In conclusion, I hated this game on sight, I was unable to escape its gravitational pull, and now I love it. And I both hate and love that I love it.

I have more thoughts on Blood on the Clocktower and ludo-narrative dissonance, but that has to go into its own post, because I've almost hit 2,000 words on this one.
sholio: sun on winter trees (Default)

[personal profile] sholio 2022-07-22 12:45 am (UTC)(link)
.... I can't tell if that sounds amazing or absolutely horrible. It definitely sounds entertaining as a spectator sport, though. :D
echoscometorest: a sky with backlit clouds in shades of purples, peaches, and grays (Default)

[personal profile] echoscometorest 2022-07-22 02:07 am (UTC)(link)
This sounds fantastic -- complicated, but in a way that I now desperately wish I could try! Thank you for the write up. :D I've actually had the Dicebreaker video for this in my to-watch for a while even though I wasn't sure what the game was, because the title intrigued me and I'll watch DB play anything, and now I'm going to have to add the playlist you've linked as well.
rionaleonhart: top gear: the start button on a bugatti veyron. (going down tonight)
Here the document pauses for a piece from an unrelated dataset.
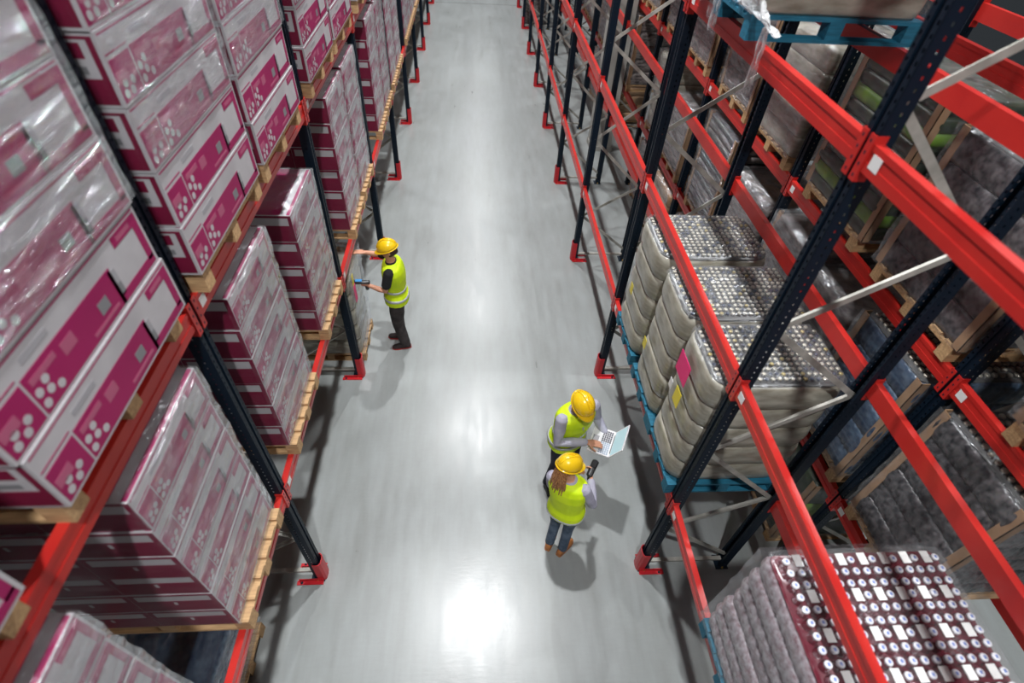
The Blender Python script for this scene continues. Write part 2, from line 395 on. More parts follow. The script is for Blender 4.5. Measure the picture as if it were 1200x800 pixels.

[personal profile] rionaleonhart 2022-07-22 07:17 am (UTC)(link)
I doubt I'll actually get into watching this game, but this was a really interesting read; thank you for writing it up!
rionaleonhart: top gear: the start button on a bugatti veyron. (going down tonight)

[personal profile] rionaleonhart 2022-07-22 07:33 am (UTC)(link)
I've actually been to a couple of board game cafés! My main recollections are a) being a really sore loser over a Settlers of Catan expansion, and b) the discovery that there is a Death Note board game.